Glenn Cooper dice che i lettori italiani sono disposti ad investire nell’acquistare un libro, in quanto magari l’edizione italiana appena uscita in libreria costa circa 20 € (che non è poco), mentre all’estero, in tanti paesi, i libri escono direttamente in un’edizione che in Italia definiamo “economica”. Tu pensi sia così? Questo rappresenta per noi italiani un pregio o un difetto, a tuo avviso?
Sì, questo effettivamente può essere vero, io ho però sottomano la situazione francese. Sono 10 anni che, per il fatto di pubblicare libri, mi muovo per le librerie francesi e osservo il comportamento delle persone. La crisi ha reso tutto più difficile. La gente quindi cosa fa? Acquista l’autore che conosce, l’autore di cui è sicuro e si muove con più prudenza quando l’autore è sconosciuto. Per i miei romanzi, mi capita spesso che i lettori mi chiedano quando sarà disponibile la versione economica, perchè naturalmente in questo periodo si fa più attenzione al soldo.
Quando hai scritto il tuo secondo libro, hai avuto paura di deludere quel pubblico che invece col primo libro hai colpito?

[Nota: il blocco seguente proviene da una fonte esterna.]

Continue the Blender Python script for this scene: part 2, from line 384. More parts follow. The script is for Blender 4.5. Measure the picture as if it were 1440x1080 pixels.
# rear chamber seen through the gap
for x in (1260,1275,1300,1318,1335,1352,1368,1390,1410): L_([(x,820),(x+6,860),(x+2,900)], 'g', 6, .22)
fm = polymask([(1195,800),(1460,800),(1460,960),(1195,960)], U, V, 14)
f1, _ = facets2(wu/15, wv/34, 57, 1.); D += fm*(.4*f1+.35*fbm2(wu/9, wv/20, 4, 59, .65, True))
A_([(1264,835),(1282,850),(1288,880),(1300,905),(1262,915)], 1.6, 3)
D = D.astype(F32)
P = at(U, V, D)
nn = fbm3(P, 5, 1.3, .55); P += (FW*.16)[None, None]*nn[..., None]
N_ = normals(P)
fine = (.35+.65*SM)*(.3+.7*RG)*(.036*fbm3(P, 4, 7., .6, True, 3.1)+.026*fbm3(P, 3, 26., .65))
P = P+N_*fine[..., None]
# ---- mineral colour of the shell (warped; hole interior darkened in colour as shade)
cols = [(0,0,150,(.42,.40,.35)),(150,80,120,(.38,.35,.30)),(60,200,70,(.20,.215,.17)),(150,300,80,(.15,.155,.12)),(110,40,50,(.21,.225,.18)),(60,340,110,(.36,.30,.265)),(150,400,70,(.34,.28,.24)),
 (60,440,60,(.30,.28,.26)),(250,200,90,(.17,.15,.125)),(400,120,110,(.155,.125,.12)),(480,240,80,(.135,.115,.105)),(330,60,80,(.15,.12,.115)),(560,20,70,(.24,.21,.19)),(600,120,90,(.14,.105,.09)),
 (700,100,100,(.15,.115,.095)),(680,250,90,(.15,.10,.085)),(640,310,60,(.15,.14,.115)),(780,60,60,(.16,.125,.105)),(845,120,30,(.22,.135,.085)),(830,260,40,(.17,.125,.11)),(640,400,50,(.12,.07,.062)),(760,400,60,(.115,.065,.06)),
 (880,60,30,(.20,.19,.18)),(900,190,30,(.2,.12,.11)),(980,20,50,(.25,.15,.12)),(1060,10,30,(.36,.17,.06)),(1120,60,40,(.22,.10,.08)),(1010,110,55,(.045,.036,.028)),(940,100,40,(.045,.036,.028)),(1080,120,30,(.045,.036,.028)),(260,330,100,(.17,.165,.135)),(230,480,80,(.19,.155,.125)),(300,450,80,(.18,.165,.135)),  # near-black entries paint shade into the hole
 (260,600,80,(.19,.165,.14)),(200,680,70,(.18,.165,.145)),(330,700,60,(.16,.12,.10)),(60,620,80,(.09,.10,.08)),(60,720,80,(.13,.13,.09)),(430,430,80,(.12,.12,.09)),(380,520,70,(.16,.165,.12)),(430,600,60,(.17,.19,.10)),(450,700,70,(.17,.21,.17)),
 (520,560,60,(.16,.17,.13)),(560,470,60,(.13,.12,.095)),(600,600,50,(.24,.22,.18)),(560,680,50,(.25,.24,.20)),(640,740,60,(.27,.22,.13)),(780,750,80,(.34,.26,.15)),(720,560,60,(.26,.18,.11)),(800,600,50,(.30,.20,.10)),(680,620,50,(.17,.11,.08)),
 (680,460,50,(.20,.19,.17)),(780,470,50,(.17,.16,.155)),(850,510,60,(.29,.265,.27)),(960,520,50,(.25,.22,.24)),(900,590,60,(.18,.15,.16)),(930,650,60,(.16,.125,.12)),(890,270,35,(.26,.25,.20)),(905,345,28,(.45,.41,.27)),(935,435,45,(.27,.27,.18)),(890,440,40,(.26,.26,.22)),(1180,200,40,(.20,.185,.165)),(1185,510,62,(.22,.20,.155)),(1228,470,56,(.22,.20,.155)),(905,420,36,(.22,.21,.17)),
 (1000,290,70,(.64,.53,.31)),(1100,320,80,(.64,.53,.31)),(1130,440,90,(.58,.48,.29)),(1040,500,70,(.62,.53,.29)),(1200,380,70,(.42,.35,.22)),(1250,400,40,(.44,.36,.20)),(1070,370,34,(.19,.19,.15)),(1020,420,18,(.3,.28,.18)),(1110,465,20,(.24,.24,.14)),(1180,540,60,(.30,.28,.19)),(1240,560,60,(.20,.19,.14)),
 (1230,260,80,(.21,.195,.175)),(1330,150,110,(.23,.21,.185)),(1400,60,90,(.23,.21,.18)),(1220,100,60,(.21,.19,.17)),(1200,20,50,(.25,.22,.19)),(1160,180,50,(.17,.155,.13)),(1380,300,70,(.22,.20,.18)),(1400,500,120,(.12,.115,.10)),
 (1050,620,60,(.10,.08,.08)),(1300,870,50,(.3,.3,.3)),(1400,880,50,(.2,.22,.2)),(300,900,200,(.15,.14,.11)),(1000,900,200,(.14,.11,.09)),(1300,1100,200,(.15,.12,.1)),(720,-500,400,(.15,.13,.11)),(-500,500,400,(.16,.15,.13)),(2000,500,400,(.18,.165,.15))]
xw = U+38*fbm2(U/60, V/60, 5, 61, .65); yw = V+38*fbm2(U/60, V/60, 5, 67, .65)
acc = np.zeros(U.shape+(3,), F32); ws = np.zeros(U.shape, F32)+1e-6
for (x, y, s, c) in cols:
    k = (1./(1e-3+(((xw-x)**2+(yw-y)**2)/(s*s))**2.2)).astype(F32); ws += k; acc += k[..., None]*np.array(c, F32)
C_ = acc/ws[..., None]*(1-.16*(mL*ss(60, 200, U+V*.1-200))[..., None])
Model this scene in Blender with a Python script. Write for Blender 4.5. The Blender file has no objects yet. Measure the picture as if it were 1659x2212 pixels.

Sì, questa paura è sempre presente. Oggi scrivo delle storie per i miei lettori. La mia priorità è quella di procurare piacere a quanti mi leggono. I miei lettori aspettano ogni anno che esca un nuovo romanzo, se li deludi finisci col sentirti a disagio e io tento sempre di evolvermi di romanzo in romanzo. La cosa che conta davvero è che l’autore non prenda in giro i propri lettori, che non tradisca il contratto tacito che ha con loro.
Ringraziamo molto Franck Thilliez per la disponibilità che ci ha dimostrato nell’incontrare il nostro collaboratore.